## start Available data
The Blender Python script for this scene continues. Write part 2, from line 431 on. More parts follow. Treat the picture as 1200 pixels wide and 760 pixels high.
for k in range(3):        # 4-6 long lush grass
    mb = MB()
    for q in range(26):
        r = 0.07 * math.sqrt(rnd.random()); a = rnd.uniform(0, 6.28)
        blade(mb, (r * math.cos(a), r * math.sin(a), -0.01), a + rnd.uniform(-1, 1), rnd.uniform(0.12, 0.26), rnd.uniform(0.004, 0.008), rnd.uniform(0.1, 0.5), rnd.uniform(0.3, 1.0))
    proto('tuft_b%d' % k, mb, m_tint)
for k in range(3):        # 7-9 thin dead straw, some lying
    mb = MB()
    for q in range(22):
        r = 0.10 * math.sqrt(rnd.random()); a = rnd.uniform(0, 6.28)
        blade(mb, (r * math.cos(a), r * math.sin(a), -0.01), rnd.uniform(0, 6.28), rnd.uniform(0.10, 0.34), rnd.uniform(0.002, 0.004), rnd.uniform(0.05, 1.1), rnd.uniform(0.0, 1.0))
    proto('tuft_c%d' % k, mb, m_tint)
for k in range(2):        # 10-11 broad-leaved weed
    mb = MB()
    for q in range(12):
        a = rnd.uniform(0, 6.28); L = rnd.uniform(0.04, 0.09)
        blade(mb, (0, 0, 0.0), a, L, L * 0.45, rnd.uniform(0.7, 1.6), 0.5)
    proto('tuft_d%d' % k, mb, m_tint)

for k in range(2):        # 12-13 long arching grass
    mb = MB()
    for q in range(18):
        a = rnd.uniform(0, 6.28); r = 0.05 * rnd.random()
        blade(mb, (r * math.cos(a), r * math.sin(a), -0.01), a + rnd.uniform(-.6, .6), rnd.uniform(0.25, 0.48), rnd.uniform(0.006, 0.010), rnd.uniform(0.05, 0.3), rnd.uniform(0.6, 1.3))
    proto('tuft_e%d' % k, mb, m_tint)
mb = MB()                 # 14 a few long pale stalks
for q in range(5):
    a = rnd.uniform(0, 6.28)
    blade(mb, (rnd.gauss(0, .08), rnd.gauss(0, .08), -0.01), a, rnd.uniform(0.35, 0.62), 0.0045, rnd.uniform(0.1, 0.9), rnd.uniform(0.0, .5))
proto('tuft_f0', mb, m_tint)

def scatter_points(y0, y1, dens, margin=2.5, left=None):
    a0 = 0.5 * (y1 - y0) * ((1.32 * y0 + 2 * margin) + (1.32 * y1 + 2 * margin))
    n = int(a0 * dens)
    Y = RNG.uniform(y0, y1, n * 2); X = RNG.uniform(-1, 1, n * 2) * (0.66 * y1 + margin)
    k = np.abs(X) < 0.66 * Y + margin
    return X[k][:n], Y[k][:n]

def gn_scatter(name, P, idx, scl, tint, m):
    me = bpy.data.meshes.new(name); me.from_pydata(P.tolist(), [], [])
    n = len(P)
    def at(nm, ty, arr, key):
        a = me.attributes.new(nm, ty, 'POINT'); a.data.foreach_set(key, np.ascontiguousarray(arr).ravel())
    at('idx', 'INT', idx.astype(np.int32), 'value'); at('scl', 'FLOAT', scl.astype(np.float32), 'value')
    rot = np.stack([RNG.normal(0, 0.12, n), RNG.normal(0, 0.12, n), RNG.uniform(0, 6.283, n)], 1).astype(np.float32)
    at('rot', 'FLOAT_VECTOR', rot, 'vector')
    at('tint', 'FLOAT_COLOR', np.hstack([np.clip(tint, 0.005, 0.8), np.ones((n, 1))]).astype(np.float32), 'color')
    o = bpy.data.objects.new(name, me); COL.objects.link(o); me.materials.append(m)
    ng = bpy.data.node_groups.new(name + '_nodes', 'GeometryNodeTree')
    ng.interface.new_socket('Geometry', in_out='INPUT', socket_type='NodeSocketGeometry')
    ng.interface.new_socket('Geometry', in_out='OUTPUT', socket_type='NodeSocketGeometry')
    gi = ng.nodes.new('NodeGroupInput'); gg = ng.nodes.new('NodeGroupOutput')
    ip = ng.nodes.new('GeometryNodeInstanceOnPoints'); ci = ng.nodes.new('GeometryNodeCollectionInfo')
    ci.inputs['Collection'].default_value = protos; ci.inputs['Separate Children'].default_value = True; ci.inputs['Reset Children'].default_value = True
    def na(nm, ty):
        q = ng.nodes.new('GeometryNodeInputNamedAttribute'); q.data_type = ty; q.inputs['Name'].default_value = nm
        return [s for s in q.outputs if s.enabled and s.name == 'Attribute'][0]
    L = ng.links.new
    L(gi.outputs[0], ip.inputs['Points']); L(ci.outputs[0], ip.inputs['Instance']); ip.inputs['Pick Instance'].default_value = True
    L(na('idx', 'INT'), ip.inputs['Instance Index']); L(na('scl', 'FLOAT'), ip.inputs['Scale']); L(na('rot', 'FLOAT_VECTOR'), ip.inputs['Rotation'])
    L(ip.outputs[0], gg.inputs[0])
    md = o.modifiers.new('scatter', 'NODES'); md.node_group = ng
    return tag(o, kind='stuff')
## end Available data
[Problem requirements]: Give back all the data exactly as written.

[Solution to the exercise]:
The Blender Python script for this scene continues. Write part 2, from line 431 on. More parts follow. Treat the picture as 1200 pixels wide and 760 pixels high.
for k in range(3):        # 4-6 long lush grass
    mb = MB()
    for q in range(26):
        r = 0.07 * math.sqrt(rnd.random()); a = rnd.uniform(0, 6.28)
        blade(mb, (r * math.cos(a), r * math.sin(a), -0.01), a + rnd.uniform(-1, 1), rnd.uniform(0.12, 0.26), rnd.uniform(0.004, 0.008), rnd.uniform(0.1, 0.5), rnd.uniform(0.3, 1.0))
    proto('tuft_b%d' % k, mb, m_tint)
for k in range(3):        # 7-9 thin dead straw, some lying
    mb = MB()
    for q in range(22):
        r = 0.10 * math.sqrt(rnd.random()); a = rnd.uniform(0, 6.28)
        blade(mb, (r * math.cos(a), r * math.sin(a), -0.01), rnd.uniform(0, 6.28), rnd.uniform(0.10, 0.34), rnd.uniform(0.002, 0.004), rnd.uniform(0.05, 1.1), rnd.uniform(0.0, 1.0))
    proto('tuft_c%d' % k, mb, m_tint)
for k in range(2):        # 10-11 broad-leaved weed
    mb = MB()
    for q in range(12):
        a = rnd.uniform(0, 6.28); L = rnd.uniform(0.04, 0.09)
        blade(mb, (0, 0, 0.0), a, L, L * 0.45, rnd.uniform(0.7, 1.6), 0.5)
    proto('tuft_d%d' % k, mb, m_tint)

for k in range(2):        # 12-13 long arching grass
    mb = MB()
    for q in range(18):
        a = rnd.uniform(0, 6.28); r = 0.05 * rnd.random()
        blade(mb, (r * math.cos(a), r * math.sin(a), -0.01), a + rnd.uniform(-.6, .6), rnd.uniform(0.25, 0.48), rnd.uniform(0.006, 0.010), rnd.uniform(0.05, 0.3), rnd.uniform(0.6, 1.3))
    proto('tuft_e%d' % k, mb, m_tint)
mb = MB()                 # 14 a few long pale stalks
for q in range(5):
    a = rnd.uniform(0, 6.28)
    blade(mb, (rnd.gauss(0, .08), rnd.gauss(0, .08), -0.01), a, rnd.uniform(0.35, 0.62), 0.0045, rnd.uniform(0.1, 0.9), rnd.uniform(0.0, .5))
proto('tuft_f0', mb, m_tint)

def scatter_points(y0, y1, dens, margin=2.5, left=None):
    a0 = 0.5 * (y1 - y0) * ((1.32 * y0 + 2 * margin) + (1.32 * y1 + 2 * margin))
    n = int(a0 * dens)
    Y = RNG.uniform(y0, y1, n * 2); X = RNG.uniform(-1, 1, n * 2) * (0.66 * y1 + margin)
    k = np.abs(X) < 0.66 * Y + margin
    return X[k][:n], Y[k][:n]

def gn_scatter(name, P, idx, scl, tint, m):
    me = bpy.data.meshes.new(name); me.from_pydata(P.tolist(), [], [])
    n = len(P)
    def at(nm, ty, arr, key):
        a = me.attributes.new(nm, ty, 'POINT'); a.data.foreach_set(key, np.ascontiguousarray(arr).ravel())
    at('idx', 'INT', idx.astype(np.int32), 'value'); at('scl', 'FLOAT', scl.astype(np.float32), 'value')
    rot = np.stack([RNG.normal(0, 0.12, n), RNG.normal(0, 0.12, n), RNG.uniform(0, 6.283, n)], 1).astype(np.float32)
    at('rot', 'FLOAT_VECTOR', rot, 'vector')
    at('tint', 'FLOAT_COLOR', np.hstack([np.clip(tint, 0.005, 0.8), np.ones((n, 1))]).astype(np.float32), 'color')
    o = bpy.data.objects.new(name, me); COL.objects.link(o); me.materials.append(m)
    ng = bpy.data.node_groups.new(name + '_nodes', 'GeometryNodeTree')
    ng.interface.new_socket('Geometry', in_out='INPUT', socket_type='NodeSocketGeometry')
    ng.interface.new_socket('Geometry', in_out='OUTPUT', socket_type='NodeSocketGeometry')
    gi = ng.nodes.new('NodeGroupInput'); gg = ng.nodes.new('NodeGroupOutput')
    ip = ng.nodes.new('GeometryNodeInstanceOnPoints'); ci = ng.nodes.new('GeometryNodeCollectionInfo')
    ci.inputs['Collection'].default_value = protos; ci.inputs['Separate Children'].default_value = True; ci.inputs['Reset Children'].default_value = True
    def na(nm, ty):
        q = ng.nodes.new('GeometryNodeInputNamedAttribute'); q.data_type = ty; q.inputs['Name'].default_value = nm
        return [s for s in q.outputs if s.enabled and s.name == 'Attribute'][0]
    L = ng.links.new
    L(gi.outputs[0], ip.inputs['Points']); L(ci.outputs[0], ip.inputs['Instance']); ip.inputs['Pick Instance'].default_value = True
    L(na('idx', 'INT'), ip.inputs['Instance Index']); L(na('scl', 'FLOAT'), ip.inputs['Scale']); L(na('rot', 'FLOAT_VECTOR'), ip.inputs['Rotation'])
    L(ip.outputs[0], gg.inputs[0])
    md = o.modifiers.new('scatter', 'NODES'); md.node_group = ng
    return tag(o, kind='stuff')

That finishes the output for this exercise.